The original Cordin camera, built in 1956 shortly after the Manhattan Project technology was declassified, and capable of 1.25 million frames per second, was based on the same rotating-mirror design—a design that is still at the heart of the company’s biggest, most expensive machines.
High-speed camera manufacture has always been a small, clannish industry serving a highly specialized academic community-shock-wave and cavitation physicists, hypersonic-aviation researchers, materials scientists interested in the dynamics of fractures, cracks and vibration—as well as the military research labs working on “energetic materials,” ballistics, bombardment and bombs. The most recent biennial conference of the trade’s worldwide professional organization, the International Congress on High Speed Photography and Photonics (which includes all forms of high-speed imaging, still and moving), had just 226 attendees. Much work involving high-speed cameras continues to come out of labs such as Los Alamos and Lawrence Livermore, with their deep roots in military-tech research. And much of the photography continues to be secret—not only for security reasons but because a car company studying, say, combustion efficiency in an engine fitted with transparent cylinder heads keeps competitive data to itself. “I think I saw some stills [of weapons research] once in a slide show at a conference,” Nathan Nebeker says. “That’s as close as I’ve gotten to seeing the footage.”

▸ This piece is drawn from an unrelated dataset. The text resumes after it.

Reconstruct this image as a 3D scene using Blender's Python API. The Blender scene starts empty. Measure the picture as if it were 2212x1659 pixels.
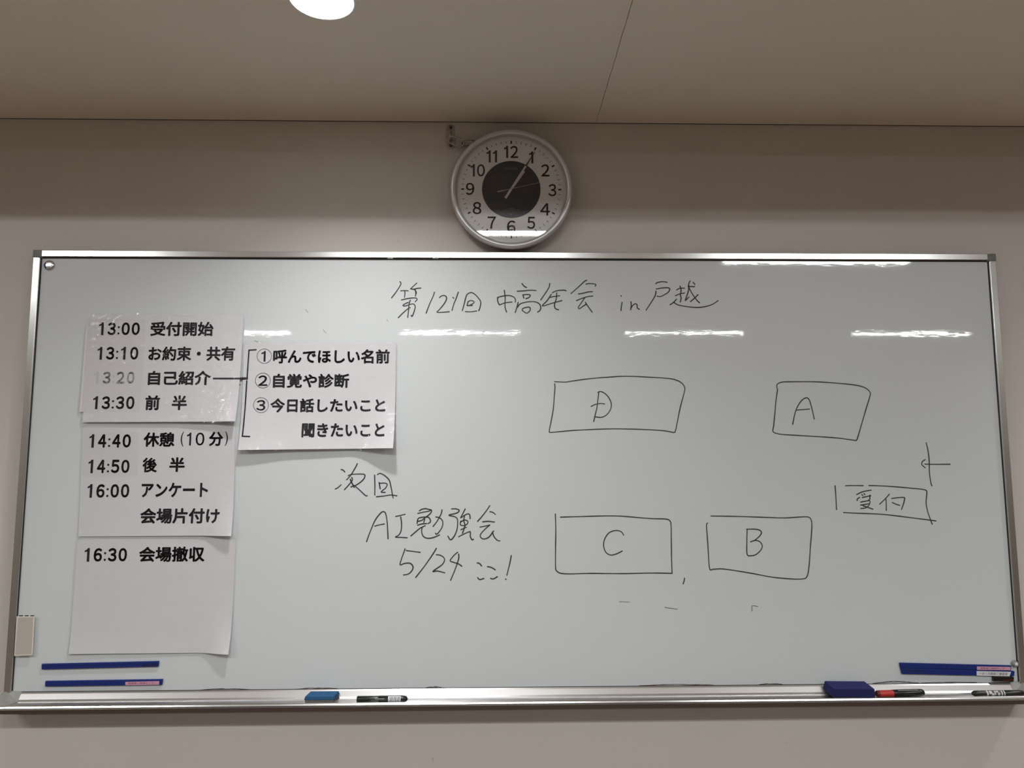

The international market is constrained as well: Cordin cameras must be licensed for export by the Department of Energy, which regulates technology related to nuclear weapons. In 1990, an import-export firm located in New Jersey approached Cordin to try to buy one of its cameras for more than $200,000. The end user turned out to be Al Kindi General Establishment, an Iraqi weapons lab involved in nuclear research. Export license denied. “After the first Gulf War,” Sid Nebeker relates, “they found [in Iraq] some Japanese cameras that would have been somewhat helpful. But they wouldn’t have provided nearly the crispness or speed of ours.”